Molto d’accordo sulla funzione del prodotto a marchio, MIGLIORE ARMA PER FIDELIZZARE IL CONSUMATORE. Ed è un vero peccato che un’insegna come U2 che ha avuto lo spunto giusto, assortimento limitato che punta sulla massiccia presenza del prodotto Unes come quasi unico competitor della marca con un’offerta capillare e dal prezzo decisamente competitivo rispetto al leader cada poi proprio sulla qualità dei prodotti a marchio. Mediamente infatti i prodotti U confronta e risparmia offrono un livello qualitativo molto modesto, a volte inferiore a quello dei discount. Ma il consumatore che apprezza la vasta offerta e il prezzo conveniente, accetterà anche di penalizzare così fortemente le sue apsettative dal punto di vista organolettico?

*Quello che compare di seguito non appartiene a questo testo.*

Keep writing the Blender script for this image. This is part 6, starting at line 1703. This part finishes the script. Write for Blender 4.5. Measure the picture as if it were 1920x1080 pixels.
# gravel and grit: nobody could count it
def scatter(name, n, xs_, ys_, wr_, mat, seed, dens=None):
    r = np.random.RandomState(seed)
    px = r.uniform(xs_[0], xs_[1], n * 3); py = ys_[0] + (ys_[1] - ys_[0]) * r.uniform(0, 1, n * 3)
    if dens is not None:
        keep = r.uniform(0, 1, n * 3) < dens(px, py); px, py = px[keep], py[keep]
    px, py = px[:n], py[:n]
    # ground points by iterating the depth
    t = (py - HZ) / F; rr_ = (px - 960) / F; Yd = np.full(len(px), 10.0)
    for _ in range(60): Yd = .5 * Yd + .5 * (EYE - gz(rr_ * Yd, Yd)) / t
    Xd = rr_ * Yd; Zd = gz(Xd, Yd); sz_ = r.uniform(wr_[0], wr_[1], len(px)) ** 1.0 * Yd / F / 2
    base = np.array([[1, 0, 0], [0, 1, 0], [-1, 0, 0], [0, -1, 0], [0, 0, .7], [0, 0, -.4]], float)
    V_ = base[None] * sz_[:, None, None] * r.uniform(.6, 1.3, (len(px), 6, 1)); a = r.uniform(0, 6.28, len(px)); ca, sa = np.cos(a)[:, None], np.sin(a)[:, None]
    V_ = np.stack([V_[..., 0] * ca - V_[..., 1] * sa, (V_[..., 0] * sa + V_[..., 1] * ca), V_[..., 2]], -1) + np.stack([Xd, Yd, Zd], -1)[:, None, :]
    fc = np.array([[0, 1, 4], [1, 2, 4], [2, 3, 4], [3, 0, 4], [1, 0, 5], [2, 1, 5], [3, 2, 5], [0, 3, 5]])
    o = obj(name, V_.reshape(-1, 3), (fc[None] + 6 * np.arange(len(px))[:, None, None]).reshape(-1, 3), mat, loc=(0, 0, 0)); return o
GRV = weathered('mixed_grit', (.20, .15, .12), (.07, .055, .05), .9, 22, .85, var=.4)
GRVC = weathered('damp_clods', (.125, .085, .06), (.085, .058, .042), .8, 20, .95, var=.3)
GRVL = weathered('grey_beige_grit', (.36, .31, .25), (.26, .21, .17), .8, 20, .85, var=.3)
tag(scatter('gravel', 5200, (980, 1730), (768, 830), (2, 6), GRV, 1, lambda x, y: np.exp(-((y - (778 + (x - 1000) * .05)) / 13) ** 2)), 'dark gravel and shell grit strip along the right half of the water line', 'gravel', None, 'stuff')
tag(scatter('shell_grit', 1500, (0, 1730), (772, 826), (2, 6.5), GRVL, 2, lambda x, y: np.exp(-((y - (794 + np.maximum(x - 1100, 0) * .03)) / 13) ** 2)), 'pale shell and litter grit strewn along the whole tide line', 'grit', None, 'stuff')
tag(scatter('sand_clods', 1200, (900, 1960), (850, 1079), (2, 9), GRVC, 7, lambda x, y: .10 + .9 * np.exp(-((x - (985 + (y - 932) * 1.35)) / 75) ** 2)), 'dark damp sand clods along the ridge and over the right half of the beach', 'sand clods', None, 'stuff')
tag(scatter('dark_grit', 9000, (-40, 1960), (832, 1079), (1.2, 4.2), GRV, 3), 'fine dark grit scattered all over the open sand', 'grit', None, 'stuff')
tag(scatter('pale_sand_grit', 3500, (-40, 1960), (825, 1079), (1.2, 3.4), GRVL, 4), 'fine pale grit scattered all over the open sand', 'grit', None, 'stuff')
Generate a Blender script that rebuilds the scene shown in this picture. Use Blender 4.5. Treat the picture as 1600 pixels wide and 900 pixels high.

Praticamente in Unes il prodotto da primo prezzo o discount , diventa il prodotto a marchio proprio,
Invece di avere tre linee ne hanno due !
U2 ha difficoltà nel supporto degli investimenti nella marca commerciale anche per l’approccio pricing every day low price che nel medio/breve periodo lo costringerà a pesanti abbattimenti di costi per garantire un prezzo mediamente sotto il 20% dei loro competitors di riferimento. Per questo, paragonandolo ad un discount, non si sbaglia poi molto 😉
Per adesso gli U2 sembrano essere in crescita malgrado la crisi … se è vero la loro politica funziona o sbaglio ?
A mio modo di vedere, un trade intelligente dovrebbe costruire l’assortimento partendo da un prodotto a marchio buono e conveniente (-20% ca rispetto alla marca) e completarlo con i prodotti di marca evitando sovrapposizioni.
Ma in realtà gran parte degli assortimenti sono guidati dai contributi anche di marche intermedie che vanno a sovrapporsi al prodotto a marchio.